Latest revision as of 21:16, 8 September 2013

I understand literacies as sociocultural practices, as skills and abilities that allow communication and participation in society and culture. My approach combines recent theoretical developments in the field of sociolinguistics, media studies, and literacies. This perspective is heavily influenced by what Gee ( 1996) calls the "new" literacy studies. Human practices are meaningful ways of doing things. Practice, production, distribution, exchange, refinement, negotiation, contestation of meaning.

AS Knoble and Lankshear states, "There is no practice without meaning, just as there is no meaning outside practice." "there is no one singular phenomenon that is literacy. Rather, there are many literacies...."

Approaches to literacy are not neutral. They are related to power, knowledge, politic and economic ends.

Literacies involve social behaviors. Contexts of teaching/learning and of use of literacies are meaningful social and cultural practices. They are not decontextualized.

What is the relationship of literacies to cultural capital? Are they a form of cultural capital? can they also be a form of social capital? What is the relationship of literacies with social and cultural capital? Are all literacies cultural and social capitals? are they resources or means for gaining and mobilizing resources? are they both?


Who and what is shaping how latino/hispanic youth acquire and use literacies? information literacy? Media literacy? Digital literacy? new literacies? How are they using those literacies? in what contexts?

What are the sites of acquisition, and use of literacies? what are their contexts?
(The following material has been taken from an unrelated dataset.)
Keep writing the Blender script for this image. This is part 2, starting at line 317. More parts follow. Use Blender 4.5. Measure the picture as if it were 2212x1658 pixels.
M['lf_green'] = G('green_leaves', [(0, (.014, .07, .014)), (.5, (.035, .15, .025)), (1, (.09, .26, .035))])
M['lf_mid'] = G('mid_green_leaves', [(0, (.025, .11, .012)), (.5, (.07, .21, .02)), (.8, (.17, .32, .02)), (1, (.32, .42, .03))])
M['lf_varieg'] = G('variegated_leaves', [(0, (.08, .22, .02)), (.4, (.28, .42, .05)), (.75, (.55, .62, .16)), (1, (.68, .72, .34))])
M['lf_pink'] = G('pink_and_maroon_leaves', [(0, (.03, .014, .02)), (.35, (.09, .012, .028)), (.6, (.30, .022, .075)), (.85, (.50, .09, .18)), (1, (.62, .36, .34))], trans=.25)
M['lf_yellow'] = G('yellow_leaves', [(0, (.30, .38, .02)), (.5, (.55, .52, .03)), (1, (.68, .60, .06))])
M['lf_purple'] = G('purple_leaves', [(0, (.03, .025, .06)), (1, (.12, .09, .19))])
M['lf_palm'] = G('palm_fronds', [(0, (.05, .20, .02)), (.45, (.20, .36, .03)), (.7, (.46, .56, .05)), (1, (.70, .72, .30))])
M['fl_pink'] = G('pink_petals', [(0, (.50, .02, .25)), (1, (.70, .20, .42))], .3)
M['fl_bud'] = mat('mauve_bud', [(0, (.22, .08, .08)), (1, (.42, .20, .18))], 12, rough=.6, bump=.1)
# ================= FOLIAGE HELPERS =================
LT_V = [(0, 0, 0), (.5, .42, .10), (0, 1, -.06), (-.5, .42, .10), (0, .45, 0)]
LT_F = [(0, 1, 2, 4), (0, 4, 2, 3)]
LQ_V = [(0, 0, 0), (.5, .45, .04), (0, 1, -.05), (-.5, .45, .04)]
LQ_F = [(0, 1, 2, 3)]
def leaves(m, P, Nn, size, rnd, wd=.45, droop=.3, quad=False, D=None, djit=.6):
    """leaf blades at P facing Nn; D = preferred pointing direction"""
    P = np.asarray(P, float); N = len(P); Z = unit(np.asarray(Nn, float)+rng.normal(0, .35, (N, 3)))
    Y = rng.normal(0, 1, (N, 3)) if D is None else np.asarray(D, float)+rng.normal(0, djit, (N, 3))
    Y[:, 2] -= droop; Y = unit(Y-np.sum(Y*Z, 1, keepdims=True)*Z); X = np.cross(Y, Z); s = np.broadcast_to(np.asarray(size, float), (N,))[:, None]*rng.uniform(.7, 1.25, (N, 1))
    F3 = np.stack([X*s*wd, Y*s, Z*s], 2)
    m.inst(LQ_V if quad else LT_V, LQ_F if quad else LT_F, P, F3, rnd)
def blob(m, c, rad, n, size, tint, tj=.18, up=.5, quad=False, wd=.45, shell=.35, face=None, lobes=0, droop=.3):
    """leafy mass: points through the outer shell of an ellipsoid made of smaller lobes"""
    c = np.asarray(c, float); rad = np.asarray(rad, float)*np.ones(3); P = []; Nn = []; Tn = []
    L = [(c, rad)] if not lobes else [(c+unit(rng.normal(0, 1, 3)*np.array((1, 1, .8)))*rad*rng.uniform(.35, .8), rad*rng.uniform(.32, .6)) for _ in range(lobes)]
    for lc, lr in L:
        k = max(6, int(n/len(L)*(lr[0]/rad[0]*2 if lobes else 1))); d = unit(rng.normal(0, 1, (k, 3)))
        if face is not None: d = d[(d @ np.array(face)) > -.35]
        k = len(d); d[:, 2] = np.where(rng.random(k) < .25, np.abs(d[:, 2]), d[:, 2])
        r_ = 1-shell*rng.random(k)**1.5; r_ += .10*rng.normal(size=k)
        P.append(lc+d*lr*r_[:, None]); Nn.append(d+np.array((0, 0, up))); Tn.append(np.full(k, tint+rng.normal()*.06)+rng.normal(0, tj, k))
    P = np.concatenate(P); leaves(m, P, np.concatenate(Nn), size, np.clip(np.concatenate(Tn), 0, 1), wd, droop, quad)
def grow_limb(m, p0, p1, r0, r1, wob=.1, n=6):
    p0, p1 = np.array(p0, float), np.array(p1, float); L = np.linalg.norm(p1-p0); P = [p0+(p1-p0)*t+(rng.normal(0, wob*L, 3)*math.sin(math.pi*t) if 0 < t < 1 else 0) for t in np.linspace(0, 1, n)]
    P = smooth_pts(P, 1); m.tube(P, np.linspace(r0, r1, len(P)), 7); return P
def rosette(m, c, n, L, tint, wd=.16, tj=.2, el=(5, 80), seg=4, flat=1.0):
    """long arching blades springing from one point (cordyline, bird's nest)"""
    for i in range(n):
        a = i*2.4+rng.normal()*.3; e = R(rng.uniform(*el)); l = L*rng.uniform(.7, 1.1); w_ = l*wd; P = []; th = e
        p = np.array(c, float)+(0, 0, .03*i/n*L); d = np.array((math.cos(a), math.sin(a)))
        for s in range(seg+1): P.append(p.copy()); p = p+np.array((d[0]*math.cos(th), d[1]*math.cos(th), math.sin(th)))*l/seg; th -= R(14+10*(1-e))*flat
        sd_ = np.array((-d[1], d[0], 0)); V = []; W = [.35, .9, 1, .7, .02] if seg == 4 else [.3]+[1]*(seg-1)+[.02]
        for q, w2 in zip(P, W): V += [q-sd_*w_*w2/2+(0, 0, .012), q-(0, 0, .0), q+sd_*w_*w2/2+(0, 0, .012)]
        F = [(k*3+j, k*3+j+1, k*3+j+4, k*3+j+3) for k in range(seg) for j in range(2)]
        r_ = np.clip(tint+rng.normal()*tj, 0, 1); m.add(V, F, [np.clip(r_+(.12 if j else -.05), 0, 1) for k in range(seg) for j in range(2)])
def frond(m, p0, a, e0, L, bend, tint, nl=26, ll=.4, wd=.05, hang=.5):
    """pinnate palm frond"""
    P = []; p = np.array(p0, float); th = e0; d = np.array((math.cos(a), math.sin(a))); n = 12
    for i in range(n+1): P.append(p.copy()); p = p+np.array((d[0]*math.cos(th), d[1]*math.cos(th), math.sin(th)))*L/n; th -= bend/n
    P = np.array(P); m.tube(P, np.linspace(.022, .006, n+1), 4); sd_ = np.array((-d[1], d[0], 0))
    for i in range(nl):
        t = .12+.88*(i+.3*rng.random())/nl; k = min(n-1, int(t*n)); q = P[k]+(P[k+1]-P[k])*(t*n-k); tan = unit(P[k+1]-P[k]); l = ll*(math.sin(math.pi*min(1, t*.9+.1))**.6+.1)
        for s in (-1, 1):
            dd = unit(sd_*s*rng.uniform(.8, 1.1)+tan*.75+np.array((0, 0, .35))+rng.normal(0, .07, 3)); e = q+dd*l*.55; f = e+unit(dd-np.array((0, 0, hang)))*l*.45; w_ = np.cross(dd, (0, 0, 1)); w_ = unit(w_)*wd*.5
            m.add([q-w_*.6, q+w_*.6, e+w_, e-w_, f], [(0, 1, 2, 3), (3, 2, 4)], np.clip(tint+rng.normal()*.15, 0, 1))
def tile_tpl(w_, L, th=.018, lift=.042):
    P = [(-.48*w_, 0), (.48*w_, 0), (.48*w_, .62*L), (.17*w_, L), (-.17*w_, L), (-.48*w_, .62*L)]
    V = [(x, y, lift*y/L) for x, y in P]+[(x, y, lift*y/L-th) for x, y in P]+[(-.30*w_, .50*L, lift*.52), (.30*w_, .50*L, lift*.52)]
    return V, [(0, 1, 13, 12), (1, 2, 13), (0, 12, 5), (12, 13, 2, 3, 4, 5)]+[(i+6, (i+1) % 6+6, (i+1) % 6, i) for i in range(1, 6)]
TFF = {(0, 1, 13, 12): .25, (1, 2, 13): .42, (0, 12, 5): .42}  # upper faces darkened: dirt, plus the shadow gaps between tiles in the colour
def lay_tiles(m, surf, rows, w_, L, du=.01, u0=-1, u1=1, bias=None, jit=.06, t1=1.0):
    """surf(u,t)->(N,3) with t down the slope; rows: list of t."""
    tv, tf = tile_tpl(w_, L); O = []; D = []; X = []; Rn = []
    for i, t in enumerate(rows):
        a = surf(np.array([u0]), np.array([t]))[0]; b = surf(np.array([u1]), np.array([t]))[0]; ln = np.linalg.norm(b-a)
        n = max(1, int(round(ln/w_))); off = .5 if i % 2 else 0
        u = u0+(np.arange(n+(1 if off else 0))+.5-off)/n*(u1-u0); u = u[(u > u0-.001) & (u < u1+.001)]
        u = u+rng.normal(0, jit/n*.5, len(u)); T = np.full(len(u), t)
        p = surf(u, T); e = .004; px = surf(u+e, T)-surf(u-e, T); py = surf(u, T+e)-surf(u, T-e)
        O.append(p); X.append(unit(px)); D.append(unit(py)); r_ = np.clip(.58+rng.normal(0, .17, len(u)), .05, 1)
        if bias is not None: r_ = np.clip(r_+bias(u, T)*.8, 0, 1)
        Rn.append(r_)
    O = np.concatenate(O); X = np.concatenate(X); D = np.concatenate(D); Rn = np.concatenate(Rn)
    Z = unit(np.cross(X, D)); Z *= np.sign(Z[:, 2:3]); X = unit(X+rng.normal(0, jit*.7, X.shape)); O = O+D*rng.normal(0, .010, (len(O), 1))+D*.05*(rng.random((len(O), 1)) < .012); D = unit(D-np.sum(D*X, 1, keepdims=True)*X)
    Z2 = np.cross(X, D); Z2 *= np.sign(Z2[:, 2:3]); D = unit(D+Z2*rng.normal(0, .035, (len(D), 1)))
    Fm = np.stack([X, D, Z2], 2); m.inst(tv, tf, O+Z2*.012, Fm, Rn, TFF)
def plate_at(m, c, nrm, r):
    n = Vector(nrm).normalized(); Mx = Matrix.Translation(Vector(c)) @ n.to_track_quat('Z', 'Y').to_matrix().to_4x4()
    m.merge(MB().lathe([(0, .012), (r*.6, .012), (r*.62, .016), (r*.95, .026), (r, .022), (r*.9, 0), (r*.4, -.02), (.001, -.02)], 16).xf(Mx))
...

What is the advantage of looking at specific realms, arenas or spheres? for instance the social realm of the home, the afterschool, a search engine, social network sites or the entire WWW? Are those social realms sites for literacies? What kind of cultural and social participation happens in those realms? and how acquiring and using literacies in those realms minimalize or maximisize participation? increases or decreases power, control, desicion-making? increases social and cultural capitals? increases access to resources?

Literacies, as social and cultural practices, are also acts of identity. Identities, for new literacies, are dynamic, multiple, negotiable, changeable, mutable. An interesting insight of this research project is to understand and describe how the identities of latino/hispanic youth are also dynamic, and adaptable to different contexts, according to the literacies that are used and acquired in everyday lives. Understanding how multiple identities are articulated across different contexts can also reveal the different kinds of participation and agency that young people have.

The new literacies are also part of a set of multiliteracies, or a complex literacy made up of many different abilities and skills. Each of them, appart doesn't work. instead they are interrelated. In some context, one kind of literacy is more prominent than other. However they are interrelated.


  • New Media Literacies
  • New Literacies Studies : critics of universal notions of literacies
  • Information Quality
  • Media practices where literacies are used and developed: searching, circulating, consuming, curating, filtering, producing, making, hacking, networking, watching, remixing.


Relation of these new literacies with popular culture is important. Popular culture is somehow at the center of many of the new literacy interactions. Popular culture becomes a site for developing new literacies.


New literacies as social practices or the social practices of new literacies. Participating in social practices of new literacies can be seen and understood in terms of people becoming insiders to ways of «doing» and «being». Developing identities, being part of communities.

How young people participate and collaborate within the spaces of popular cultural interests.